### To be done
Starting at the first line of the data below, retype every line up to and including the one containing "md = go.modifiers.new('scatter', 'NODES');".

Records from a collection:
···

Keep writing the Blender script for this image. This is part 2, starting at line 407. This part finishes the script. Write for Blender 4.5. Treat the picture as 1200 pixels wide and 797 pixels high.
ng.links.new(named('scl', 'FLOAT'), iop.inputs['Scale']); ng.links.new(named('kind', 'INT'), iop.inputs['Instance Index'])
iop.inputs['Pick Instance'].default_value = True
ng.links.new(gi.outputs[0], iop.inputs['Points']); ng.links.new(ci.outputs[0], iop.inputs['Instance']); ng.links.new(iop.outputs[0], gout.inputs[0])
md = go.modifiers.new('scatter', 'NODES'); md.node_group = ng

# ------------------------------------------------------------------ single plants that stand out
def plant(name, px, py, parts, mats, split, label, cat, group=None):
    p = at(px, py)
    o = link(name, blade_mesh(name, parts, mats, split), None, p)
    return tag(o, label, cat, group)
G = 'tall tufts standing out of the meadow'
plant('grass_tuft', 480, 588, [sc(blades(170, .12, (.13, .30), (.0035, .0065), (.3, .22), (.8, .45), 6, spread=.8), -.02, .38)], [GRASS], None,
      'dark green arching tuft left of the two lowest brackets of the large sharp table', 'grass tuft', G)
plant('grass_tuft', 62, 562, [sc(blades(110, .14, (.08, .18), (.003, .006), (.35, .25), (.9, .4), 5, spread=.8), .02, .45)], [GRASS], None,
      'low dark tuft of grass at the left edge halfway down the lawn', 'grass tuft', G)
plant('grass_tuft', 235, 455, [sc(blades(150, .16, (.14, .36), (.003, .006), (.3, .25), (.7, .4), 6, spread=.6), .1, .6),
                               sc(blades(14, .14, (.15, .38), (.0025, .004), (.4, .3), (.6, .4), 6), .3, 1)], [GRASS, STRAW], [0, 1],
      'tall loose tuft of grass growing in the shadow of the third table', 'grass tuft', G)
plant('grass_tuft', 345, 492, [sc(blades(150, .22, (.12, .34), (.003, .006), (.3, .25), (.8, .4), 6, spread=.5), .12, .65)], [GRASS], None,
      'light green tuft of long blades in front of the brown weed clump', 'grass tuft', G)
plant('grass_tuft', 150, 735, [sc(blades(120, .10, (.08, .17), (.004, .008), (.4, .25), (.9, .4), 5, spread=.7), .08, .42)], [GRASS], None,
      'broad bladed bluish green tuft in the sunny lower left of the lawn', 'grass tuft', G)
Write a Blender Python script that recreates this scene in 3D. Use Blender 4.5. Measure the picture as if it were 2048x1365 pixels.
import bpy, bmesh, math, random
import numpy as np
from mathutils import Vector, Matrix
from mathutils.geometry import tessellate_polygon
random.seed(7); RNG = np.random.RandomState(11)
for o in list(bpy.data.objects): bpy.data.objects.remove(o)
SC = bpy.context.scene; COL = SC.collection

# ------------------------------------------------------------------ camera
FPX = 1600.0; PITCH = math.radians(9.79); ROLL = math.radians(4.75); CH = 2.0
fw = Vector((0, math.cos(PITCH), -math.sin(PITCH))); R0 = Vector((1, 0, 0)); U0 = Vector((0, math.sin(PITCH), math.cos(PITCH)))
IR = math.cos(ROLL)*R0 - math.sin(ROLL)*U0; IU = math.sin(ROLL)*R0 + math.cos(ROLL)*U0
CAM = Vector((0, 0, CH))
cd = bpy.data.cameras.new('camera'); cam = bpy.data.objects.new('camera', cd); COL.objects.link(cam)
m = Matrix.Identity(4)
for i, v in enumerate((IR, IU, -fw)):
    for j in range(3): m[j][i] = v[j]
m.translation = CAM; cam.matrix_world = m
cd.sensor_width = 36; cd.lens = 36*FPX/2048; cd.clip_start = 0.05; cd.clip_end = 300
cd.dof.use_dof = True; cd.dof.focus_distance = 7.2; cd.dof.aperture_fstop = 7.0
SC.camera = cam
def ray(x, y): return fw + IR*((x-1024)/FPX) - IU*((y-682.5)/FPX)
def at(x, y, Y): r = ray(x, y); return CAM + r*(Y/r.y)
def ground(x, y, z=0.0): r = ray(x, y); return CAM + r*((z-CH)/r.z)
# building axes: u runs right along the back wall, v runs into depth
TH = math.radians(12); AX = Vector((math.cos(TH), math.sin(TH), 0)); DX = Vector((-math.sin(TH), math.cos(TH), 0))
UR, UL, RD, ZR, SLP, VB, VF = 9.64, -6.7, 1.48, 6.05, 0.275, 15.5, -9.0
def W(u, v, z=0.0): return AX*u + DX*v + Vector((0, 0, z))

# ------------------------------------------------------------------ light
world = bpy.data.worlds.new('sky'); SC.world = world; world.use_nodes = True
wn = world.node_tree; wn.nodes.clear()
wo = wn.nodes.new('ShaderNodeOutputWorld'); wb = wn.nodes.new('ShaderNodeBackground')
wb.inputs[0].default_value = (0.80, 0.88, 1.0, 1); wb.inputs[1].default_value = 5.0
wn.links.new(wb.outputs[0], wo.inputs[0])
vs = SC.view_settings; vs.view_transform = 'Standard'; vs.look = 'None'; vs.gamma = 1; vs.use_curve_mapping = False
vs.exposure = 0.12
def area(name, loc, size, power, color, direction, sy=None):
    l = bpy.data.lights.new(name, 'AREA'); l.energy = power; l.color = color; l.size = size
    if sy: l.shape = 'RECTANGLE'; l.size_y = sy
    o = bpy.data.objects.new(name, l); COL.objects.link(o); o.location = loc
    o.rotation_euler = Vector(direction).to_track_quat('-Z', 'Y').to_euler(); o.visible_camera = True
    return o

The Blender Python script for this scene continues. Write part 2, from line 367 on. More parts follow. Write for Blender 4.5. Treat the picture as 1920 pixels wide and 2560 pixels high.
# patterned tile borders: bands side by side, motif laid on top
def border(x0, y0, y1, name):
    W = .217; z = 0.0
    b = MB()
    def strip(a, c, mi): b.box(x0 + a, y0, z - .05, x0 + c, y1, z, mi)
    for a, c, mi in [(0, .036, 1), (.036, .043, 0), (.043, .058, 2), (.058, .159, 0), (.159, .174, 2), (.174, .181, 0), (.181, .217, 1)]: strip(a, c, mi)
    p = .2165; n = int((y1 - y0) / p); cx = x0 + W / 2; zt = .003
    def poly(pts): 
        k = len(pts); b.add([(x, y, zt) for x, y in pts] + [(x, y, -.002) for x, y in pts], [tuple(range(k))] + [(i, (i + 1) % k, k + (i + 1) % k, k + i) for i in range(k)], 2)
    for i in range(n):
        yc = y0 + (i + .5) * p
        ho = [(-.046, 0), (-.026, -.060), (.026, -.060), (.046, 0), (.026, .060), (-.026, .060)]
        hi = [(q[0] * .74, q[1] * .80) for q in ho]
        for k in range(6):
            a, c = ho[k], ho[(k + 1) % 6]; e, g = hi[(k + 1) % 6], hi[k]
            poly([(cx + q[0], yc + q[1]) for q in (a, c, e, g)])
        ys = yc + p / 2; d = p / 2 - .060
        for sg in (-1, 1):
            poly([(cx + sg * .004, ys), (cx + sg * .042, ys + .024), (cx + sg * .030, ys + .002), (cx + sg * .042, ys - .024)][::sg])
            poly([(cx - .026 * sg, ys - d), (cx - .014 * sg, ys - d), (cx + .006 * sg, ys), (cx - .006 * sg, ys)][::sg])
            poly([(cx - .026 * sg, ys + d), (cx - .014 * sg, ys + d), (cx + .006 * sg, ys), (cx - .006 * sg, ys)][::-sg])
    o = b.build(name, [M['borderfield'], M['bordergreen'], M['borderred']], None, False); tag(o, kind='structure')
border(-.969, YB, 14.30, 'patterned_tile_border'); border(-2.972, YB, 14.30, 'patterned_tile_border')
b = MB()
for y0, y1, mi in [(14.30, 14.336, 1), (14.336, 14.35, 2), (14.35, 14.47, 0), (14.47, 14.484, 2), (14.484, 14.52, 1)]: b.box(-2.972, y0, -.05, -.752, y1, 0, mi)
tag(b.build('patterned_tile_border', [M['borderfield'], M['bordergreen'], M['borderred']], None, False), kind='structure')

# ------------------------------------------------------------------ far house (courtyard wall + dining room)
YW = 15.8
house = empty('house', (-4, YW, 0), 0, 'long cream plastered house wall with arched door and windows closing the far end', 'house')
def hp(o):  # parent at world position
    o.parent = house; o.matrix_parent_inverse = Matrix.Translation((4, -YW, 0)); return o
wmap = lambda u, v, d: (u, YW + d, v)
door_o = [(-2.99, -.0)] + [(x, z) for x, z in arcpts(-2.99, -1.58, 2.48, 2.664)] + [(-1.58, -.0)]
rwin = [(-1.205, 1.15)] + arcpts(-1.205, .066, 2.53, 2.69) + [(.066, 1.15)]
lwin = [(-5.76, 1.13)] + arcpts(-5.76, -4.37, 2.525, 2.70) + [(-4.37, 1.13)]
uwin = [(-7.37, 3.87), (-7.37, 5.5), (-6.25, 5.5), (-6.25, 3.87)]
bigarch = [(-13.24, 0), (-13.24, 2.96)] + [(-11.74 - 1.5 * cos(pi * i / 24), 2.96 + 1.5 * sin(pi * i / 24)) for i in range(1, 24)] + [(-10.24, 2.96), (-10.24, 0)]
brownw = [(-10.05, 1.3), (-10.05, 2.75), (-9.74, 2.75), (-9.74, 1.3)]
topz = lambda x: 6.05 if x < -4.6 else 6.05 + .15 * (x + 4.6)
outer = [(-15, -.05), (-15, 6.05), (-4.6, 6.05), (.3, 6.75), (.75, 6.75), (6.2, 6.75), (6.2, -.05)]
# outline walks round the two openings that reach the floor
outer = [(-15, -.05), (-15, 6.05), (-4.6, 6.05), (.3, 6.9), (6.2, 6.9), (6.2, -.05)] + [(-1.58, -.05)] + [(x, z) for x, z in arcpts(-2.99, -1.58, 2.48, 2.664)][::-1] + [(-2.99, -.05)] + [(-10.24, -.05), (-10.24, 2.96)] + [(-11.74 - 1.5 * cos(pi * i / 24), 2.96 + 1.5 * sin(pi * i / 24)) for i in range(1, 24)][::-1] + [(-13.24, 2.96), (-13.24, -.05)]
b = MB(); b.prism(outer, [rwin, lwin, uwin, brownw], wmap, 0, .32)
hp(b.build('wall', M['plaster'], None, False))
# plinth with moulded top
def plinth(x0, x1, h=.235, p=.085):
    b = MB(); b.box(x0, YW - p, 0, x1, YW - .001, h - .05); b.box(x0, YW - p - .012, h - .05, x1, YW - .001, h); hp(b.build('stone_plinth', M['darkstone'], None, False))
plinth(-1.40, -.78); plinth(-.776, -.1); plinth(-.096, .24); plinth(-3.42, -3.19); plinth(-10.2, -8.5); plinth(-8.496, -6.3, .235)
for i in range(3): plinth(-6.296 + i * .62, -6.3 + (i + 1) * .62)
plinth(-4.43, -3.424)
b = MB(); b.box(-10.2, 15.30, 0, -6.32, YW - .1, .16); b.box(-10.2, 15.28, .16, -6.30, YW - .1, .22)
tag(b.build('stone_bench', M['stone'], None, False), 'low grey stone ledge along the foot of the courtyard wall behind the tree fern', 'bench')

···

### Output of the exercise
Keep writing the Blender script for this image. This is part 2, starting at line 407. This part finishes the script. Write for Blender 4.5. Treat the picture as 1200 pixels wide and 797 pixels high.
ng.links.new(named('scl', 'FLOAT'), iop.inputs['Scale']); ng.links.new(named('kind', 'INT'), iop.inputs['Instance Index'])
iop.inputs['Pick Instance'].default_value = True
ng.links.new(gi.outputs[0], iop.inputs['Points']); ng.links.new(ci.outputs[0], iop.inputs['Instance']); ng.links.new(iop.outputs[0], gout.inputs[0])
md = go.modifiers.new('scatter', 'NODES'); md.node_group = ng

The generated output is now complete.